19. A torsion bar assembly as claimed in claim 18 wherein the common elongated mounting element fixes the proximal ends of the inner tubes and the two gears, one each, are attached to the proximal ends of the outer tubes.

20. A torsion bar assembly as claimed in claim 19 wherein the two gears are further constructed to receive an input torque on one of the gears and provide an output torque on the other of the two gears.

21. A torsion bar assembly as claimed in claim 15 wherein the plurality of torsion bars are each connected in the torsion bar pack series connection, the torsion bar pack series connection including a common mounting element positioning the two or more torsion bars in a parallel spaced apart relationship with one of the proximal ends of the inner tubes of the two or more torsion bars or the proximal ends of the outer tubes of the two or more torsion bars mounted for full floating movement, and two gears, one each of the two gears attached to the proximal end of the other of the outer tube of each of the two or more torsion bars or the inner tube of the two or more torsion bars, and the parallel spaced apart relationship being sufficient to prevent the two gears from meshing, and an interconnection element coupling rotation of the one of the inner tubes of two or more torsion bars or the outer tubes of the two or more torsion bars mounted for full floating movement together, whereby the two or more torsion bars are connected in series.

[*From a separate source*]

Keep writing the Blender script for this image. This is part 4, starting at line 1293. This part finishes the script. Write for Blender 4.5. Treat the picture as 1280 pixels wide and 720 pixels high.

22. A torsion bar assembly as claimed in claim 21 wherein the interconnection element includes one of belt or a chain.

23. A torsion bar assembly as claimed in claim 21 wherein one of the two gears is connected to receive input torque and the other of the two gears is connected to provide output torque.

24. A torsion bar assembly as claimed in claim 21 wherein the common elongated mounting element is constructed to mount the proximal ends of the inner tubes of each of the two or more torsion bars for full floating movement and the two gears, one each, are attached to the proximal ends of the outer tubes of each of the two or more torsion bars.